Return the full listing exactly as it is written.

> _DATA LINES_

#####

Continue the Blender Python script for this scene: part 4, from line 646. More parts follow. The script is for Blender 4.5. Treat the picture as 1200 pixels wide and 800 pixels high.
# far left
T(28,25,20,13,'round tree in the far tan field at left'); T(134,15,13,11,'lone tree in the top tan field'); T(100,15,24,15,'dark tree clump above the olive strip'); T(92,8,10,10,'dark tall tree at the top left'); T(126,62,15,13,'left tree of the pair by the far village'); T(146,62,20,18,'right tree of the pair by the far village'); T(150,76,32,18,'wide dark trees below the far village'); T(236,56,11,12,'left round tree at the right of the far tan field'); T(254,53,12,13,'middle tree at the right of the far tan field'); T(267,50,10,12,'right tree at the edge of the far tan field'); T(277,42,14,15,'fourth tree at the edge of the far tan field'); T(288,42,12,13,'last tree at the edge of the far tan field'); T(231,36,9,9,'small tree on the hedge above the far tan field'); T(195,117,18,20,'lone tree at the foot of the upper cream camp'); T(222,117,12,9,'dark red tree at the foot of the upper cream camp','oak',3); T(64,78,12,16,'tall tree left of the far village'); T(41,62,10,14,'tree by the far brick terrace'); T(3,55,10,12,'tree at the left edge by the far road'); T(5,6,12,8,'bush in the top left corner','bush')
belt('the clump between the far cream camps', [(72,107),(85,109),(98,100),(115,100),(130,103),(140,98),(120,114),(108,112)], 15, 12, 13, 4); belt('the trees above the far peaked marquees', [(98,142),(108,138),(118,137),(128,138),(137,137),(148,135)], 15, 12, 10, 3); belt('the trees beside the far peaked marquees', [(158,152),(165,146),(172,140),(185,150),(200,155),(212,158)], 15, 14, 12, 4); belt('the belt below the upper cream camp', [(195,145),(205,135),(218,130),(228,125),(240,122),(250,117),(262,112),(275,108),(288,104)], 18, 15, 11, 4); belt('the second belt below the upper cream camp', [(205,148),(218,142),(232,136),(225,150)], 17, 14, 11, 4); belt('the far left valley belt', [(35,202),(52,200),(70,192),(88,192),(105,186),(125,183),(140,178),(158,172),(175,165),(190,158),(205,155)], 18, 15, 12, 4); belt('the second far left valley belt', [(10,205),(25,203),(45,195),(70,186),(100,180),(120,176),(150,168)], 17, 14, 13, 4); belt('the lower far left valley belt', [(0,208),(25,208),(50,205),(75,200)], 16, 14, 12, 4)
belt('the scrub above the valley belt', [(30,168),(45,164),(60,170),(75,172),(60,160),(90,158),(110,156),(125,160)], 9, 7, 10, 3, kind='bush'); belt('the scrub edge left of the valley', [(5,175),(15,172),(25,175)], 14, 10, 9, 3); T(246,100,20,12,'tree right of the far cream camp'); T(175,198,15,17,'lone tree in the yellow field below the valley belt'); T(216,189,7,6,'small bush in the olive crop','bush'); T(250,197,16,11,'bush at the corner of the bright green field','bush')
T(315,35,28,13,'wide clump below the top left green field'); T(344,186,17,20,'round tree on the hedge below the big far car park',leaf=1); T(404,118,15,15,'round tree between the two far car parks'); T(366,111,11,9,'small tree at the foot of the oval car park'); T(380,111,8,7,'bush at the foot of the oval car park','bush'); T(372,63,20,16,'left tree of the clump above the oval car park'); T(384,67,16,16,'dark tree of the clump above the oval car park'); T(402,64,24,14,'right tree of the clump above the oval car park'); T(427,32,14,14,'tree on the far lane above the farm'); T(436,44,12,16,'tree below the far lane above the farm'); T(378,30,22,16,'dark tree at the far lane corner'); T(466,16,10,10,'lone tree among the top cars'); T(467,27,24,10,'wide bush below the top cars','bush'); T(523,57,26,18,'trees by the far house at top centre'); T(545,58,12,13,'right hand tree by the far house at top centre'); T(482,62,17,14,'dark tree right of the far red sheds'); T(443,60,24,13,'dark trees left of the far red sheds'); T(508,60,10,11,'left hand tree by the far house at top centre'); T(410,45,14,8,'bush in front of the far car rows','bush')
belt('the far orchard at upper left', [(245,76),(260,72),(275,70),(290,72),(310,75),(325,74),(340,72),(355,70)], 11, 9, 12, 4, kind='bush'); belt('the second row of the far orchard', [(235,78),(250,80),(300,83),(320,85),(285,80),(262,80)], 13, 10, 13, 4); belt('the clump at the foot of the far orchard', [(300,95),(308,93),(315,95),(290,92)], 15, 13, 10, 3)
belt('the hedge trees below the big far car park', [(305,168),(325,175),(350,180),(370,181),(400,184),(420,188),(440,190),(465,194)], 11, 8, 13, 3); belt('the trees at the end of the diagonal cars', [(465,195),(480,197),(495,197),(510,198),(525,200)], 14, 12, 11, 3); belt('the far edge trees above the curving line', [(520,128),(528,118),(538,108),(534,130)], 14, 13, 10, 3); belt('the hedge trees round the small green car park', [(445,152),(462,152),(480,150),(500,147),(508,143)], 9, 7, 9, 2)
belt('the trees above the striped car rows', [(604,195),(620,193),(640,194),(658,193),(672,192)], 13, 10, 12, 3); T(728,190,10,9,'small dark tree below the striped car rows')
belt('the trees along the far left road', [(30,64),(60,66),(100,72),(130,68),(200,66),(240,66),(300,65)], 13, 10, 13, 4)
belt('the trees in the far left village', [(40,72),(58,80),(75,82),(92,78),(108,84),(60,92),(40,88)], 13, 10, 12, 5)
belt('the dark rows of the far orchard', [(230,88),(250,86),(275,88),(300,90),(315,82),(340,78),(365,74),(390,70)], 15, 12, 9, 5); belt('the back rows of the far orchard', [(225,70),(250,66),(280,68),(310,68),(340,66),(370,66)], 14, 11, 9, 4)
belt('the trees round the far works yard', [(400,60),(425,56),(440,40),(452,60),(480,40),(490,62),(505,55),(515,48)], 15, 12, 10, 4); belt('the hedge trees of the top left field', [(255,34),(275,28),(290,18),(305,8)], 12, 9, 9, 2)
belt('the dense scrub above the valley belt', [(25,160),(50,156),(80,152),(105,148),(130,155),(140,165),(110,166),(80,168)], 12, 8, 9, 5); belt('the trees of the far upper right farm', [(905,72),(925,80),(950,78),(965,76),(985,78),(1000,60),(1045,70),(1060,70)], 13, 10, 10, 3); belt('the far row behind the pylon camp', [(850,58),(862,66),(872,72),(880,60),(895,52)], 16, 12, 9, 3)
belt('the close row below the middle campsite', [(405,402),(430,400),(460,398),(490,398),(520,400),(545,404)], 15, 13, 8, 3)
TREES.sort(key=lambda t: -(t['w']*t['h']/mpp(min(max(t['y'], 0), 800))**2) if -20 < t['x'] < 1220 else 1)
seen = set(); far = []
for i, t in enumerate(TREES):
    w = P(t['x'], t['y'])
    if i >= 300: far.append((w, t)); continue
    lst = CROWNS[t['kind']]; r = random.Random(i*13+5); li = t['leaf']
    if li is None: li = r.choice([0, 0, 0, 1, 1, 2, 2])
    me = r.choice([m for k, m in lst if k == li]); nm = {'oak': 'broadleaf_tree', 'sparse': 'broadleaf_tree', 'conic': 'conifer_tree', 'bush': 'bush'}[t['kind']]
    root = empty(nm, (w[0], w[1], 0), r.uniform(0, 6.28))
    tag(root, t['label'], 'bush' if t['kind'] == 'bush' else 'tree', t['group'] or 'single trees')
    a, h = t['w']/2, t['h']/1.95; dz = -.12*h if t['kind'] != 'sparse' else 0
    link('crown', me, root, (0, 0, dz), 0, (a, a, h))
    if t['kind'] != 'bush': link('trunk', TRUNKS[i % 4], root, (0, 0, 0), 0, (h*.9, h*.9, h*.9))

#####

> _ANSWER IN FULL_
Continue the Blender Python script for this scene: part 4, from line 646. More parts follow. The script is for Blender 4.5. Treat the picture as 1200 pixels wide and 800 pixels high.
# far left
T(28,25,20,13,'round tree in the far tan field at left'); T(134,15,13,11,'lone tree in the top tan field'); T(100,15,24,15,'dark tree clump above the olive strip'); T(92,8,10,10,'dark tall tree at the top left'); T(126,62,15,13,'left tree of the pair by the far village'); T(146,62,20,18,'right tree of the pair by the far village'); T(150,76,32,18,'wide dark trees below the far village'); T(236,56,11,12,'left round tree at the right of the far tan field'); T(254,53,12,13,'middle tree at the right of the far tan field'); T(267,50,10,12,'right tree at the edge of the far tan field'); T(277,42,14,15,'fourth tree at the edge of the far tan field'); T(288,42,12,13,'last tree at the edge of the far tan field'); T(231,36,9,9,'small tree on the hedge above the far tan field'); T(195,117,18,20,'lone tree at the foot of the upper cream camp'); T(222,117,12,9,'dark red tree at the foot of the upper cream camp','oak',3); T(64,78,12,16,'tall tree left of the far village'); T(41,62,10,14,'tree by the far brick terrace'); T(3,55,10,12,'tree at the left edge by the far road'); T(5,6,12,8,'bush in the top left corner','bush')
belt('the clump between the far cream camps', [(72,107),(85,109),(98,100),(115,100),(130,103),(140,98),(120,114),(108,112)], 15, 12, 13, 4); belt('the trees above the far peaked marquees', [(98,142),(108,138),(118,137),(128,138),(137,137),(148,135)], 15, 12, 10, 3); belt('the trees beside the far peaked marquees', [(158,152),(165,146),(172,140),(185,150),(200,155),(212,158)], 15, 14, 12, 4); belt('the belt below the upper cream camp', [(195,145),(205,135),(218,130),(228,125),(240,122),(250,117),(262,112),(275,108),(288,104)], 18, 15, 11, 4); belt('the second belt below the upper cream camp', [(205,148),(218,142),(232,136),(225,150)], 17, 14, 11, 4); belt('the far left valley belt', [(35,202),(52,200),(70,192),(88,192),(105,186),(125,183),(140,178),(158,172),(175,165),(190,158),(205,155)], 18, 15, 12, 4); belt('the second far left valley belt', [(10,205),(25,203),(45,195),(70,186),(100,180),(120,176),(150,168)], 17, 14, 13, 4); belt('the lower far left valley belt', [(0,208),(25,208),(50,205),(75,200)], 16, 14, 12, 4)
belt('the scrub above the valley belt', [(30,168),(45,164),(60,170),(75,172),(60,160),(90,158),(110,156),(125,160)], 9, 7, 10, 3, kind='bush'); belt('the scrub edge left of the valley', [(5,175),(15,172),(25,175)], 14, 10, 9, 3); T(246,100,20,12,'tree right of the far cream camp'); T(175,198,15,17,'lone tree in the yellow field below the valley belt'); T(216,189,7,6,'small bush in the olive crop','bush'); T(250,197,16,11,'bush at the corner of the bright green field','bush')
T(315,35,28,13,'wide clump below the top left green field'); T(344,186,17,20,'round tree on the hedge below the big far car park',leaf=1); T(404,118,15,15,'round tree between the two far car parks'); T(366,111,11,9,'small tree at the foot of the oval car park'); T(380,111,8,7,'bush at the foot of the oval car park','bush'); T(372,63,20,16,'left tree of the clump above the oval car park'); T(384,67,16,16,'dark tree of the clump above the oval car park'); T(402,64,24,14,'right tree of the clump above the oval car park'); T(427,32,14,14,'tree on the far lane above the farm'); T(436,44,12,16,'tree below the far lane above the farm'); T(378,30,22,16,'dark tree at the far lane corner'); T(466,16,10,10,'lone tree among the top cars'); T(467,27,24,10,'wide bush below the top cars','bush'); T(523,57,26,18,'trees by the far house at top centre'); T(545,58,12,13,'right hand tree by the far house at top centre'); T(482,62,17,14,'dark tree right of the far red sheds'); T(443,60,24,13,'dark trees left of the far red sheds'); T(508,60,10,11,'left hand tree by the far house at top centre'); T(410,45,14,8,'bush in front of the far car rows','bush')
belt('the far orchard at upper left', [(245,76),(260,72),(275,70),(290,72),(310,75),(325,74),(340,72),(355,70)], 11, 9, 12, 4, kind='bush'); belt('the second row of the far orchard', [(235,78),(250,80),(300,83),(320,85),(285,80),(262,80)], 13, 10, 13, 4); belt('the clump at the foot of the far orchard', [(300,95),(308,93),(315,95),(290,92)], 15, 13, 10, 3)
belt('the hedge trees below the big far car park', [(305,168),(325,175),(350,180),(370,181),(400,184),(420,188),(440,190),(465,194)], 11, 8, 13, 3); belt('the trees at the end of the diagonal cars', [(465,195),(480,197),(495,197),(510,198),(525,200)], 14, 12, 11, 3); belt('the far edge trees above the curving line', [(520,128),(528,118),(538,108),(534,130)], 14, 13, 10, 3); belt('the hedge trees round the small green car park', [(445,152),(462,152),(480,150),(500,147),(508,143)], 9, 7, 9, 2)
belt('the trees above the striped car rows', [(604,195),(620,193),(640,194),(658,193),(672,192)], 13, 10, 12, 3); T(728,190,10,9,'small dark tree below the striped car rows')
belt('the trees along the far left road', [(30,64),(60,66),(100,72),(130,68),(200,66),(240,66),(300,65)], 13, 10, 13, 4)
belt('the trees in the far left village', [(40,72),(58,80),(75,82),(92,78),(108,84),(60,92),(40,88)], 13, 10, 12, 5)
belt('the dark rows of the far orchard', [(230,88),(250,86),(275,88),(300,90),(315,82),(340,78),(365,74),(390,70)], 15, 12, 9, 5); belt('the back rows of the far orchard', [(225,70),(250,66),(280,68),(310,68),(340,66),(370,66)], 14, 11, 9, 4)
belt('the trees round the far works yard', [(400,60),(425,56),(440,40),(452,60),(480,40),(490,62),(505,55),(515,48)], 15, 12, 10, 4); belt('the hedge trees of the top left field', [(255,34),(275,28),(290,18),(305,8)], 12, 9, 9, 2)
belt('the dense scrub above the valley belt', [(25,160),(50,156),(80,152),(105,148),(130,155),(140,165),(110,166),(80,168)], 12, 8, 9, 5); belt('the trees of the far upper right farm', [(905,72),(925,80),(950,78),(965,76),(985,78),(1000,60),(1045,70),(1060,70)], 13, 10, 10, 3); belt('the far row behind the pylon camp', [(850,58),(862,66),(872,72),(880,60),(895,52)], 16, 12, 9, 3)
belt('the close row below the middle campsite', [(405,402),(430,400),(460,398),(490,398),(520,400),(545,404)], 15, 13, 8, 3)
TREES.sort(key=lambda t: -(t['w']*t['h']/mpp(min(max(t['y'], 0), 800))**2) if -20 < t['x'] < 1220 else 1)
seen = set(); far = []
for i, t in enumerate(TREES):
    w = P(t['x'], t['y'])
    if i >= 300: far.append((w, t)); continue
    lst = CROWNS[t['kind']]; r = random.Random(i*13+5); li = t['leaf']
    if li is None: li = r.choice([0, 0, 0, 1, 1, 2, 2])
    me = r.choice([m for k, m in lst if k == li]); nm = {'oak': 'broadleaf_tree', 'sparse': 'broadleaf_tree', 'conic': 'conifer_tree', 'bush': 'bush'}[t['kind']]
    root = empty(nm, (w[0], w[1], 0), r.uniform(0, 6.28))
    tag(root, t['label'], 'bush' if t['kind'] == 'bush' else 'tree', t['group'] or 'single trees')
    a, h = t['w']/2, t['h']/1.95; dz = -.12*h if t['kind'] != 'sparse' else 0
    link('crown', me, root, (0, 0, dz), 0, (a, a, h))
    if t['kind'] != 'bush': link('trunk', TRUNKS[i % 4], root, (0, 0, 0), 0, (h*.9, h*.9, h*.9))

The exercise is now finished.